SUSTAINABLE ECONOMIES

NACEPT Ecosystems Sustainable Economies Committee

"Sustainable economies" have certain characteristics which allow the current generation's needs to be met without reducing the stock and value of the environmental capital needed for future generations. The Ecosystems Sustainable Economies Committee (ESEC) was assembled to broadly examine the defining elements of sustainable economies, and the opportunities for harmonizing environmental policy, economic activity, and ecosystem management.

The Committee identified several issues that it felt were essential to successful integration of economic activity and ecosystem protection. Many of the issues that the Committee identified are not the primary responsibility of the U.S. Environmental Protection Agency. Nevertheless, the Committee has concluded that EPA must exercise a leadership role to help bring consensus to these areas, and to integrate sustainability into the conscious decision making processes of all stakeholders.

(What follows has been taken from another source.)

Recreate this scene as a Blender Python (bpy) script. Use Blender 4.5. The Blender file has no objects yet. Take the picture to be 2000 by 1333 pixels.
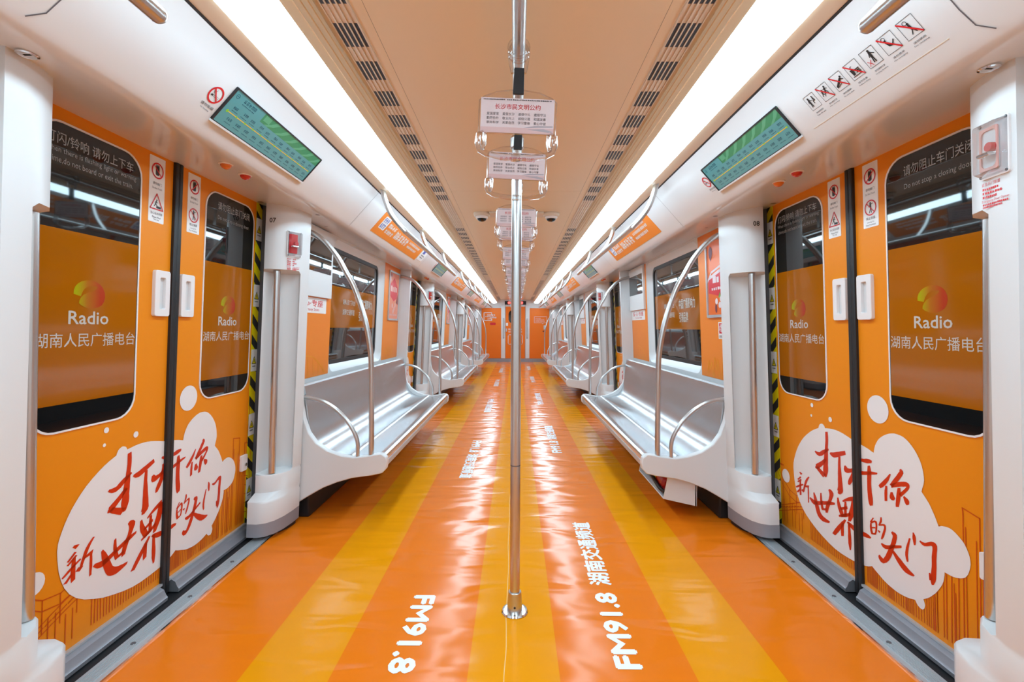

The Committee organized specific issues into three broad categories -- Consensus Building, Measurement and Expanding the Knowledge Base, and Incentive Structure -- but felt that two issues were over-arching -- Scale and Population. All of the issues in the three broad categories occur at different levels of organization -- local, regional, national, and global -- and many environmental problems occur because of incompatible incentives across different scales. As ecosystems are multi-scale, a multi-scale approach to place-based environmental management must be developed that integrates, rather than isolates, these differing scales. A growing world population will stress ecosystems beyond their carrying capacity unless more sustainable economic systems are developed.